Give back the entire listing verbatim.

-- start Supplied data --

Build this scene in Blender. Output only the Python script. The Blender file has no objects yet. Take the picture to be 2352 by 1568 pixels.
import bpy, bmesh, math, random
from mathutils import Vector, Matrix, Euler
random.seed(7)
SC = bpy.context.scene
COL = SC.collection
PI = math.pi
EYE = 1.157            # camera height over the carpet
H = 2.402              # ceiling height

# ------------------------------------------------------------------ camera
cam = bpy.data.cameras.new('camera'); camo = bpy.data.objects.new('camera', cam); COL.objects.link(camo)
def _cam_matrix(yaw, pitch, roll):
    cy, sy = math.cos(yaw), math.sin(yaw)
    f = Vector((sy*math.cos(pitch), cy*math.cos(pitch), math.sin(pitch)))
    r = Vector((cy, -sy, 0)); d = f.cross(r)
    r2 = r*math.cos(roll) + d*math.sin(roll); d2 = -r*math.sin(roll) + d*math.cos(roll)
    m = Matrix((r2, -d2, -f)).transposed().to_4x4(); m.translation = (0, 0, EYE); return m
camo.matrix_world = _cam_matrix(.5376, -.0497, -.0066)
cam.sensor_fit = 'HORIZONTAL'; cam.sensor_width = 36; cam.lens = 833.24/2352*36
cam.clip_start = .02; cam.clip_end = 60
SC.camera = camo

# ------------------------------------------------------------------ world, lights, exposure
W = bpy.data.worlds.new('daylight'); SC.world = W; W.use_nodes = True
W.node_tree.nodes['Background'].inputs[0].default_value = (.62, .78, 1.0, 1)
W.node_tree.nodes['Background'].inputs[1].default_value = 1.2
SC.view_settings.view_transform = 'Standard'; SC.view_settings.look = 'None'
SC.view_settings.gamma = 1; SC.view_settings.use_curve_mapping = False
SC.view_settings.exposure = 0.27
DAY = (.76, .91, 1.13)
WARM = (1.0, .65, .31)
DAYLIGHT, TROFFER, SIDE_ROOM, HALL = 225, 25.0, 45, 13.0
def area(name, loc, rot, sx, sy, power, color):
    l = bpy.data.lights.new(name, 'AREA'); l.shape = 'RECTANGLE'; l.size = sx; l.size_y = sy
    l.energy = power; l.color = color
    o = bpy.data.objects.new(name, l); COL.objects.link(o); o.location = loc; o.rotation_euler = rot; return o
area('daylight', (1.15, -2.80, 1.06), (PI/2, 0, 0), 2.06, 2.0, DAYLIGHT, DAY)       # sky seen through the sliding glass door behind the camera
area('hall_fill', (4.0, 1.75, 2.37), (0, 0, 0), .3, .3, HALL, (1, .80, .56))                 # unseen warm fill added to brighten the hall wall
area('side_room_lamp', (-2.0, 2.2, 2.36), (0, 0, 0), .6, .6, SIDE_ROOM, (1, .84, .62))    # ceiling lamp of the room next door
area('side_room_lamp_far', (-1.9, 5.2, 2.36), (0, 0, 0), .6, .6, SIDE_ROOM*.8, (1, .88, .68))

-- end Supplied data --

Task solution:
Build this scene in Blender. Output only the Python script. The Blender file has no objects yet. Take the picture to be 2352 by 1568 pixels.
import bpy, bmesh, math, random
from mathutils import Vector, Matrix, Euler
random.seed(7)
SC = bpy.context.scene
COL = SC.collection
PI = math.pi
EYE = 1.157            # camera height over the carpet
H = 2.402              # ceiling height

# ------------------------------------------------------------------ camera
cam = bpy.data.cameras.new('camera'); camo = bpy.data.objects.new('camera', cam); COL.objects.link(camo)
def _cam_matrix(yaw, pitch, roll):
    cy, sy = math.cos(yaw), math.sin(yaw)
    f = Vector((sy*math.cos(pitch), cy*math.cos(pitch), math.sin(pitch)))
    r = Vector((cy, -sy, 0)); d = f.cross(r)
    r2 = r*math.cos(roll) + d*math.sin(roll); d2 = -r*math.sin(roll) + d*math.cos(roll)
    m = Matrix((r2, -d2, -f)).transposed().to_4x4(); m.translation = (0, 0, EYE); return m
camo.matrix_world = _cam_matrix(.5376, -.0497, -.0066)
cam.sensor_fit = 'HORIZONTAL'; cam.sensor_width = 36; cam.lens = 833.24/2352*36
cam.clip_start = .02; cam.clip_end = 60
SC.camera = camo

# ------------------------------------------------------------------ world, lights, exposure
W = bpy.data.worlds.new('daylight'); SC.world = W; W.use_nodes = True
W.node_tree.nodes['Background'].inputs[0].default_value = (.62, .78, 1.0, 1)
W.node_tree.nodes['Background'].inputs[1].default_value = 1.2
SC.view_settings.view_transform = 'Standard'; SC.view_settings.look = 'None'
SC.view_settings.gamma = 1; SC.view_settings.use_curve_mapping = False
SC.view_settings.exposure = 0.27
DAY = (.76, .91, 1.13)
WARM = (1.0, .65, .31)
DAYLIGHT, TROFFER, SIDE_ROOM, HALL = 225, 25.0, 45, 13.0
def area(name, loc, rot, sx, sy, power, color):
    l = bpy.data.lights.new(name, 'AREA'); l.shape = 'RECTANGLE'; l.size = sx; l.size_y = sy
    l.energy = power; l.color = color
    o = bpy.data.objects.new(name, l); COL.objects.link(o); o.location = loc; o.rotation_euler = rot; return o
area('daylight', (1.15, -2.80, 1.06), (PI/2, 0, 0), 2.06, 2.0, DAYLIGHT, DAY)       # sky seen through the sliding glass door behind the camera
area('hall_fill', (4.0, 1.75, 2.37), (0, 0, 0), .3, .3, HALL, (1, .80, .56))                 # unseen warm fill added to brighten the hall wall
area('side_room_lamp', (-2.0, 2.2, 2.36), (0, 0, 0), .6, .6, SIDE_ROOM, (1, .84, .62))    # ceiling lamp of the room next door
area('side_room_lamp_far', (-1.9, 5.2, 2.36), (0, 0, 0), .6, .6, SIDE_ROOM*.8, (1, .88, .68))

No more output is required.